Domínio anglo-francês sob fachada árabe
Em outubro de 1915, Henry McMahon, alto comissário da Grã-Bretanha no Egito, fez uma oferta sedutora ao sharif Hussein: se os árabes apoiassem seu país, este os ajudaria a fundar seu próprio reino. “A Grã-Bretanha está pronta a reconhecer e apoiar a independência dos árabes dentro dos territórios nos limites e fronteiras propostos pelo xarife de Meca”, declarava McMahon numa carta.
A aliança foi firmada. O líder dos árabes era o filho do xerife, Faisal bin Hussein. Apoiado pelo agente britânico Thomas Edward Lawrence – conhecido como “Lawrence da Arábia” – ele conseguiu forçar a retirada dos otomanos.
No entanto, ele se enganava. A França e a Grã-Bretanha se aferram à divisão territorial já acordada: deveria haver Estados árabes, sim, mas sob influência anglo-francesa.
Como comentou o então ministro do Exterior britânico, George Curzon, a questão era ocultar os interesses econômicos de seu país atrás de uma “fachada árabe”, “governada e administrada sob direção britânica, controlada por um maometano nato e, se possível, por uma equipe árabe”
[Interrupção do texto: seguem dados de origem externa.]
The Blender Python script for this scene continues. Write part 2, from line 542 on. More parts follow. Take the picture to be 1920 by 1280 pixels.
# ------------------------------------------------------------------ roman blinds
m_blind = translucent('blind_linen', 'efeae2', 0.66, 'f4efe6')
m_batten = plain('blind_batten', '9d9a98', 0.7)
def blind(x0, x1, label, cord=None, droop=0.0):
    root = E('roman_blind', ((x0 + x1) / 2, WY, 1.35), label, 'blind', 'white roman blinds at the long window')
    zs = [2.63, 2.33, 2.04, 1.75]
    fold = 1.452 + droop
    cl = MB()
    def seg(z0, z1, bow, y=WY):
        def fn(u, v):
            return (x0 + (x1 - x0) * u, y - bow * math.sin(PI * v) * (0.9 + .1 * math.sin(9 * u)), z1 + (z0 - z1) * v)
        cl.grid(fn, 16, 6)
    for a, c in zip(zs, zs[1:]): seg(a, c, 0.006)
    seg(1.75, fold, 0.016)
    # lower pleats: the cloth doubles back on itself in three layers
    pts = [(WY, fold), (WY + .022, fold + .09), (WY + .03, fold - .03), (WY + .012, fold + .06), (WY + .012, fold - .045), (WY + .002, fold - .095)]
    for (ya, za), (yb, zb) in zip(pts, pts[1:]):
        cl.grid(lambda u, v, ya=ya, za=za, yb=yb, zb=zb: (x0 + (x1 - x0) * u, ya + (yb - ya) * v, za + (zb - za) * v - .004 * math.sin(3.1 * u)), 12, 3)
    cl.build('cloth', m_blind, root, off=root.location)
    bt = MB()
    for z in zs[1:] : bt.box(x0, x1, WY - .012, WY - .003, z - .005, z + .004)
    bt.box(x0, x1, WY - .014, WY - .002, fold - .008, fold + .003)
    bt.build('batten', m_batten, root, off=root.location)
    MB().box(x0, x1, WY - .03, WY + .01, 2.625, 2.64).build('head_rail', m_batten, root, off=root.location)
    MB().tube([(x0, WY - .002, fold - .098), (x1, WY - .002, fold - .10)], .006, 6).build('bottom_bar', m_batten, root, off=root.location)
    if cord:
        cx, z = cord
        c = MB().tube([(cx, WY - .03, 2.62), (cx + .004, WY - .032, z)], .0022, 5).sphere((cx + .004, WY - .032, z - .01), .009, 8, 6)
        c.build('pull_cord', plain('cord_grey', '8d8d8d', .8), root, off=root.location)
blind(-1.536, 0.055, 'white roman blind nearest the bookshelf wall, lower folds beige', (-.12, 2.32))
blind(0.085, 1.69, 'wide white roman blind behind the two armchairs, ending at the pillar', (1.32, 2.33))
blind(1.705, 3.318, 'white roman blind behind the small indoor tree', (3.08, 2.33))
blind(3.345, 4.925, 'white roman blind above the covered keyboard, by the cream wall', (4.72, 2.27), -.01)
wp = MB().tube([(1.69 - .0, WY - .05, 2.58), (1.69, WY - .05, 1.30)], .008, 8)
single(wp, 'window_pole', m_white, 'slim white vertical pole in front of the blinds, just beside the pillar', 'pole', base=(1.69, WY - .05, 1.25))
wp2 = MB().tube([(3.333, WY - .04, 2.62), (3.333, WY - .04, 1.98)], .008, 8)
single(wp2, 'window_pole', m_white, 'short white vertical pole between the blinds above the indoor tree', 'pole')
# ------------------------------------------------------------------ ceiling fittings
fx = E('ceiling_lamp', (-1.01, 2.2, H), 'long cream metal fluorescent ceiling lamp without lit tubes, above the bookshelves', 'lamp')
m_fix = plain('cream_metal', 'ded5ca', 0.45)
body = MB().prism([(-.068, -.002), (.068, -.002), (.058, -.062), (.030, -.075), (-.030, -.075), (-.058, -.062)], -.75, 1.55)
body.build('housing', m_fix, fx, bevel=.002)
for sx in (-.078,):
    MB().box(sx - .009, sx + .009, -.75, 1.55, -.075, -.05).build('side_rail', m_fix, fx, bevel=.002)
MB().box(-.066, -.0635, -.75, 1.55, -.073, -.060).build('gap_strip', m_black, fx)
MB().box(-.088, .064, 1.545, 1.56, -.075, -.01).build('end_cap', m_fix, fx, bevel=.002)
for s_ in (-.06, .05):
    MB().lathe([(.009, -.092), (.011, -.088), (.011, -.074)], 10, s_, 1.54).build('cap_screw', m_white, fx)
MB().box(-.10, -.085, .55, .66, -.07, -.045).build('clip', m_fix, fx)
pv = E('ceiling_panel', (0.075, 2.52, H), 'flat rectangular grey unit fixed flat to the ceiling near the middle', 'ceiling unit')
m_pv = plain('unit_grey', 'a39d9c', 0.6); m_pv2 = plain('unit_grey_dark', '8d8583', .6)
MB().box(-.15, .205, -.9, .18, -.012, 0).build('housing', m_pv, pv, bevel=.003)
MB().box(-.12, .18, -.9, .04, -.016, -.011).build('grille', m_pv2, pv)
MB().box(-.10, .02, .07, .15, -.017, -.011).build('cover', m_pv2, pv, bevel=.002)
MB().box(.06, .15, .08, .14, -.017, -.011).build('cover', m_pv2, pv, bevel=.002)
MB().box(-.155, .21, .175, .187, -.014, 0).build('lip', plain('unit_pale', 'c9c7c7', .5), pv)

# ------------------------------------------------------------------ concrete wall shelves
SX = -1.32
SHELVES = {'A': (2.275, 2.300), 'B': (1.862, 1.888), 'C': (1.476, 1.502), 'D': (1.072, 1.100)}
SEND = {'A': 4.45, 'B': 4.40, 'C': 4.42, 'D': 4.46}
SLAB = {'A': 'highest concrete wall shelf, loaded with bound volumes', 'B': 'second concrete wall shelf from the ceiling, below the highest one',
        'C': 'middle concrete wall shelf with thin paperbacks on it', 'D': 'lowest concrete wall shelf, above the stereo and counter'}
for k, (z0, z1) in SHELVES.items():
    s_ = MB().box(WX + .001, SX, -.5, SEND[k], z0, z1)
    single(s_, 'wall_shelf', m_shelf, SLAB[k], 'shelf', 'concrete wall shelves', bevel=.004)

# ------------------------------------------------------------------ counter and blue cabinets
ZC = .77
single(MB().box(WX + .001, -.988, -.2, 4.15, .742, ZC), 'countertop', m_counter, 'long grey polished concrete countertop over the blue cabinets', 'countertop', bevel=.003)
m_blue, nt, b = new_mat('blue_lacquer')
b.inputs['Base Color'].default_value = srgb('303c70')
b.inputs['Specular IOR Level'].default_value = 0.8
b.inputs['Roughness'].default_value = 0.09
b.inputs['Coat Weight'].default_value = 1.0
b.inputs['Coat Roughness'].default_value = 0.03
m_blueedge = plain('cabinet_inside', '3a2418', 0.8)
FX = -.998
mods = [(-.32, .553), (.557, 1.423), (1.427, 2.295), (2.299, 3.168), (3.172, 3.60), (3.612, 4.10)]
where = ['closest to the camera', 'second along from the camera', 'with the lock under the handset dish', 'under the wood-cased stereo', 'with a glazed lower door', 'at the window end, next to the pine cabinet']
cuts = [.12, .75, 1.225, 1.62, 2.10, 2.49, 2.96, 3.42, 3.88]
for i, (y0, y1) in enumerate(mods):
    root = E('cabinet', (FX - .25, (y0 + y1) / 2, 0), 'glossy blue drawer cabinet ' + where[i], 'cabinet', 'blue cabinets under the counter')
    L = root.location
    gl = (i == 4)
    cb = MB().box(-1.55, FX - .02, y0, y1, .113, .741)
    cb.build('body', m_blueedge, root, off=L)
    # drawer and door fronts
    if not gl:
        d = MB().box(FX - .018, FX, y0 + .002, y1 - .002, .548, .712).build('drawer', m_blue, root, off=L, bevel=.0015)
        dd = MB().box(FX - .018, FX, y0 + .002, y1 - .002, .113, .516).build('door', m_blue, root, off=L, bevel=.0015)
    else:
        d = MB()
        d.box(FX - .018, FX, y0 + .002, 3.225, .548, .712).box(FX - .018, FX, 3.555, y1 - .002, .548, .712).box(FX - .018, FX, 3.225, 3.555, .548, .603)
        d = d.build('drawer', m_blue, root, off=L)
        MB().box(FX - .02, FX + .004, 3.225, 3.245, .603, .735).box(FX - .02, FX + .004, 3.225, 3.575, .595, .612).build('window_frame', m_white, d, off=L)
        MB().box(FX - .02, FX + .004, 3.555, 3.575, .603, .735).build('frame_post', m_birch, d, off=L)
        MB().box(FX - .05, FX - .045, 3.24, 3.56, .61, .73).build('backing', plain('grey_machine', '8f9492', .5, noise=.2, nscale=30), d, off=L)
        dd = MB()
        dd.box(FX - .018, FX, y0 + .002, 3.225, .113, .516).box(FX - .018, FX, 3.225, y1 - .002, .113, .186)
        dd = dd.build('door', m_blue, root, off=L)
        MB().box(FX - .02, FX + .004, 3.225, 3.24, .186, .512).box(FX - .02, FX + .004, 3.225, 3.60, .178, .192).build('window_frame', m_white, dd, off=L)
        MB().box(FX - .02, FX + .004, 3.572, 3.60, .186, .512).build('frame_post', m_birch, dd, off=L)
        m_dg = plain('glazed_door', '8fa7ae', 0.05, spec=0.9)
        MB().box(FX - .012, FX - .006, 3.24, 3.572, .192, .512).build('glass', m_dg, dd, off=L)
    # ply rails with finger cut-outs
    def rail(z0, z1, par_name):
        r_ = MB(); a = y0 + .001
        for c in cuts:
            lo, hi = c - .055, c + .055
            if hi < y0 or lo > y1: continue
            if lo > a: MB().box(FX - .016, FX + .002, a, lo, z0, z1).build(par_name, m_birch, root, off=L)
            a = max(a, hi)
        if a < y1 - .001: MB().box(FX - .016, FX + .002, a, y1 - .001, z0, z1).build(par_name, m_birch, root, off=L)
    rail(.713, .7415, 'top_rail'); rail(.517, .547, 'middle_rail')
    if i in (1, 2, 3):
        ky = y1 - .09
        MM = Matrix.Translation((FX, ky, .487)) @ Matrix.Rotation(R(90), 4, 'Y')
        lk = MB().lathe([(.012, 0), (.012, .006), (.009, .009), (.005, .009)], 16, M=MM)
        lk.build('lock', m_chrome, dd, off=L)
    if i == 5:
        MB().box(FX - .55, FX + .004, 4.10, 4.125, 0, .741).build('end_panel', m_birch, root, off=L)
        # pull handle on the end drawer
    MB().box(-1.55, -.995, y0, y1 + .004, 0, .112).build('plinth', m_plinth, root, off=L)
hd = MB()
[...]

O Acordo que levou ao Caos
O acordo entre Skyes e Picot é considerado um dos fatores do atual caos no Oriente Médio.
A importância dos pactos firmados durante a Conferência de Paris foi abrangente e de longo alcance. Além de resultar na fundação da Síria e do Iraque, um mandato da Liga das Nações ratificado em 1923 confirmava a criação de um novo Estado, o Líbano.
Outro mandato previa “o estabelecimento de um Lar Nacional para o povo judaico na Palestina”, base para o futuro Estado de Israel. Em Paris, Faiçal declarará: “Eu asseguro que nós, árabes, não guardamos qualquer ressentimento étnico ou religioso contra os judeus, como o que infelizmente predomina em outras partes do mundo.” Contudo, essa boa vontade logo fracassaria diante de uma realidade cruel.
Também em 1923, a Grã-Bretanha separou a Transjordânia da Palestina, criando as bases para a atual Jordânia. Já em 1899 os ingleses haviam transformado o Kuwait em seu protetorado. Após o fim da Primeira Guerra, o declararam “emirado independente sob proteção britânica”.